RADAR24.co.id — Kelompok Hamas pada Senin (18/8/2025) menyatakan menerima penuh proposal gencatan senjata selama 60 hari yang diajukan mediator Mesir dan Qatar, dengan dukungan Amerika Serikat. Kesepakatan itu mencakup penghentian sementara serangan militer dan pertukaran sandera Israel di Gaza dengan tahanan Palestina di penjara-penjara Israel.
Menurut laporan Reuters dan The Guardian, Hamas menyetujui rancangan kesepakatan tanpa amandemen. Rencana tersebut mengatur pembebasan setengah dari sandera Israel yang masih hidup, termasuk sejumlah jenazah, sebagai imbalan atas pembebasan ratusan tahanan Palestina oleh Israel.
Seorang pejabat Hamas yang dikutip Al Jazeera menyebut kesepakatan ini sebagai “langkah penting menuju perdamaian yang lebih luas.” Namun hingga Selasa (19/8), Pemerintah Israel belum mengeluarkan pernyataan resmi terkait penerimaan proposal itu. Media lokal Israel melaporkan, keputusan akhir akan ditentukan oleh kabinet perang yang dipimpin Perdana Menteri Benjamin Netanyahu.
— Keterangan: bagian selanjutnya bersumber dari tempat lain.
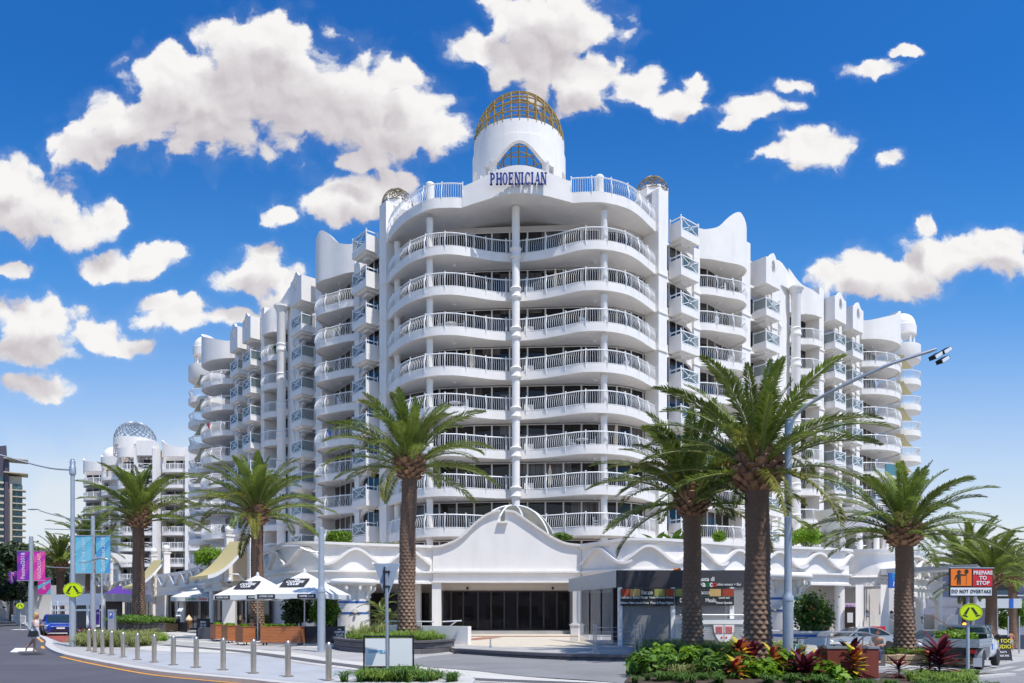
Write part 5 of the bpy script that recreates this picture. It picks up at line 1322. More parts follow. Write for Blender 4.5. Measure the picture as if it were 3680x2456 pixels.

Kesepakatan ini memberi harapan baru bagi warga Gaza yang menghadapi krisis kemanusiaan akut. Data otoritas kesehatan Palestina menyebut jumlah korban tewas akibat perang telah melampaui 62 ribu jiwa, sementara jutaan warga lainnya hidup dalam keterbatasan pangan, air bersih, dan layanan kesehatan.
Persetujuan Hamas muncul di tengah demonstrasi besar-besaran di Israel, di mana ratusan ribu warga turun ke jalan menuntut pemerintah segera memulangkan sandera dan menghentikan perang.
Hingga kini, dunia internasional menunggu apakah Israel akan merespons positif langkah Hamas ini. Jika disetujui, gencatan senjata 60 hari tersebut akan menjadi jeda terpanjang sejak perang Gaza meletus pada Oktober 2023 lalu.